● **PROBLEM TO SOLVE**
Set down word for word the lines running from the line with "Reconstruct this image" to the line with "from mathutils import", ends included. Skip every picture.

--- START MATERIAL SHOWN ---

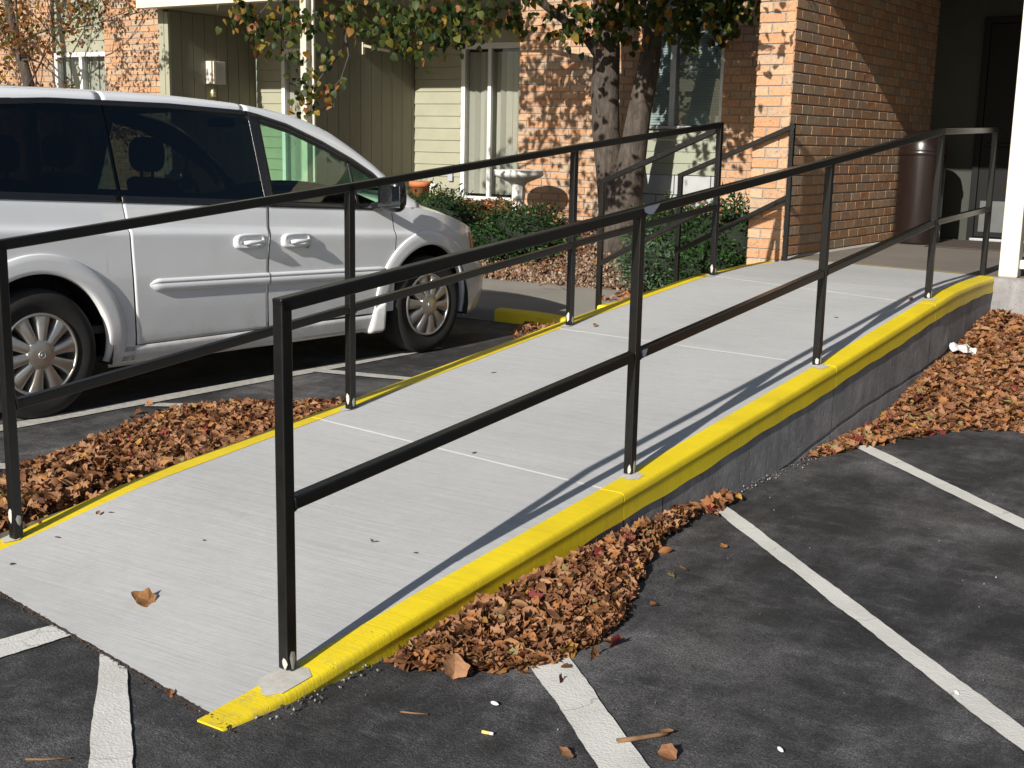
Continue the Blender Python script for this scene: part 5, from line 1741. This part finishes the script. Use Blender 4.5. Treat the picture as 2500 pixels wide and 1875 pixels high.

--- END MATERIAL SHOWN ---
--- START MATERIAL SHOWN ---

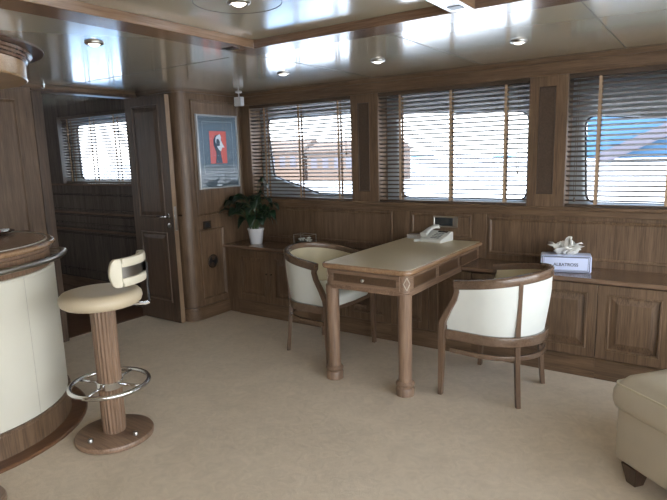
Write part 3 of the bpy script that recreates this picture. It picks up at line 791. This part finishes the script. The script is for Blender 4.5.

--- END MATERIAL SHOWN ---
--- START MATERIAL SHOWN ---

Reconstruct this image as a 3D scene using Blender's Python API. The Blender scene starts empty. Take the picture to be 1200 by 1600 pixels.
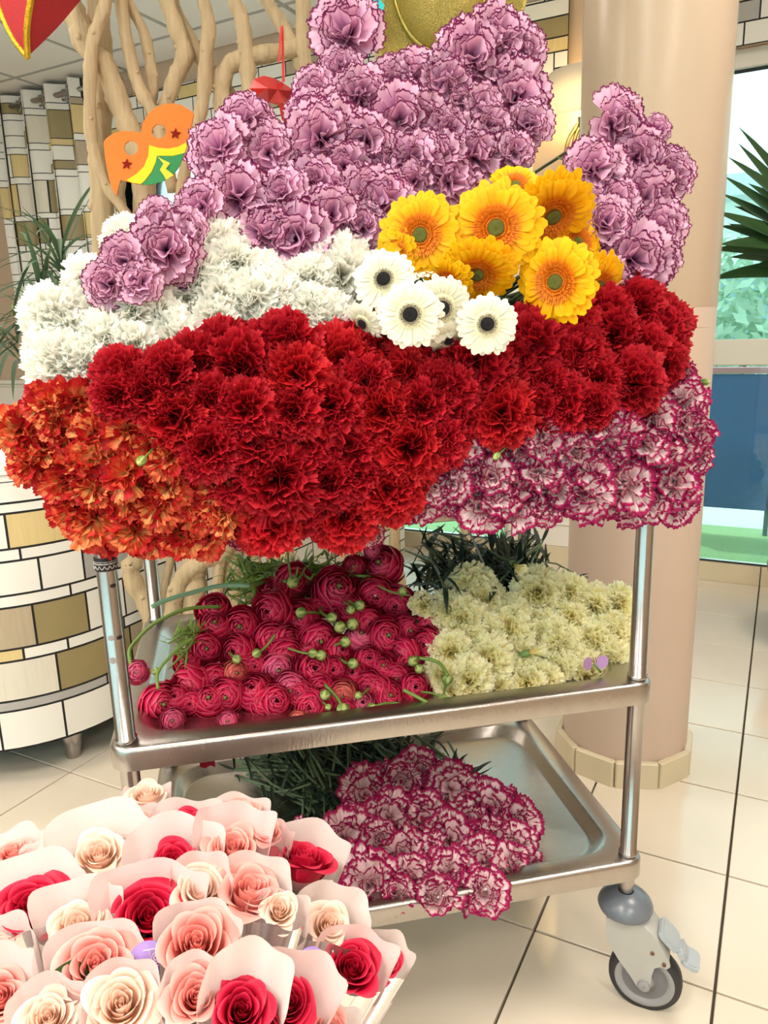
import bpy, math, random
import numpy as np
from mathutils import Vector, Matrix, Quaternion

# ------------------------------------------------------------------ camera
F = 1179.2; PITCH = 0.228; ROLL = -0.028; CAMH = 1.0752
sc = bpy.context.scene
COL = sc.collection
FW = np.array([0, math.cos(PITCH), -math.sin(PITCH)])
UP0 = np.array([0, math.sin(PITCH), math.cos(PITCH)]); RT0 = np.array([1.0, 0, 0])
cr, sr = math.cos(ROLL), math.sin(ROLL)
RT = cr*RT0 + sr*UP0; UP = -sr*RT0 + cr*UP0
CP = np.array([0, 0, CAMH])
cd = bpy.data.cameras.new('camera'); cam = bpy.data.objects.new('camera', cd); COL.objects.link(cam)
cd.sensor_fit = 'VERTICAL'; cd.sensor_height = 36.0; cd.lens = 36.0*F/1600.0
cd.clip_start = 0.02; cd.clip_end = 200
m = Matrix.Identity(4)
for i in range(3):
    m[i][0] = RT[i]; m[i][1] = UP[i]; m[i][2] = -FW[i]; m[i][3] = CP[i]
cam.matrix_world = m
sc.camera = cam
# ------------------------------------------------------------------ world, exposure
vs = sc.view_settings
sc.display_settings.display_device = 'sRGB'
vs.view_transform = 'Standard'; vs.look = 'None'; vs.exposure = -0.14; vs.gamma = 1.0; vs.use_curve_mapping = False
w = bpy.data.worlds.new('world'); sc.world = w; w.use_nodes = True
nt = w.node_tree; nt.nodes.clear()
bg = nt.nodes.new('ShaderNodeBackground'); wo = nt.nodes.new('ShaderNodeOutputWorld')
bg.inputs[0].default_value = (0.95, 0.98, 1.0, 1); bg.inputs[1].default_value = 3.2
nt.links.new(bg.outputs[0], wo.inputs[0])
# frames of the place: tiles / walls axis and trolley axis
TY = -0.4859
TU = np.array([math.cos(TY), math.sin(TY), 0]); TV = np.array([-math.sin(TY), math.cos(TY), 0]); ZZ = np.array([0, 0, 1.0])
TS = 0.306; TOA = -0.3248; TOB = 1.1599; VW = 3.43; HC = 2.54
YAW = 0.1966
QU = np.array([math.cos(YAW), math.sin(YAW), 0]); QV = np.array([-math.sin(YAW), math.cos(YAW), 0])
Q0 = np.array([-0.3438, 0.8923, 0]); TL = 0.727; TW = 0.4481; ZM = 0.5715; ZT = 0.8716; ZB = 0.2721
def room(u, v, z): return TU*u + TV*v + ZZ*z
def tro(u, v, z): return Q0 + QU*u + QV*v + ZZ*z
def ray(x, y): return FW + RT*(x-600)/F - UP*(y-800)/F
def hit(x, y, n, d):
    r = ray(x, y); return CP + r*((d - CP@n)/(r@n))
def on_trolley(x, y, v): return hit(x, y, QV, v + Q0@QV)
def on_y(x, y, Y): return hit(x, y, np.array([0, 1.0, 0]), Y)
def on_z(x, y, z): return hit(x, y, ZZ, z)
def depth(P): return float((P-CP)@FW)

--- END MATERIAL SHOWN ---

● **CORRECT ANSWER**
Reconstruct this image as a 3D scene using Blender's Python API. The Blender scene starts empty. Take the picture to be 1200 by 1600 pixels.
import bpy, math, random
import numpy as np
from mathutils import Vector, Matrix, Quaternion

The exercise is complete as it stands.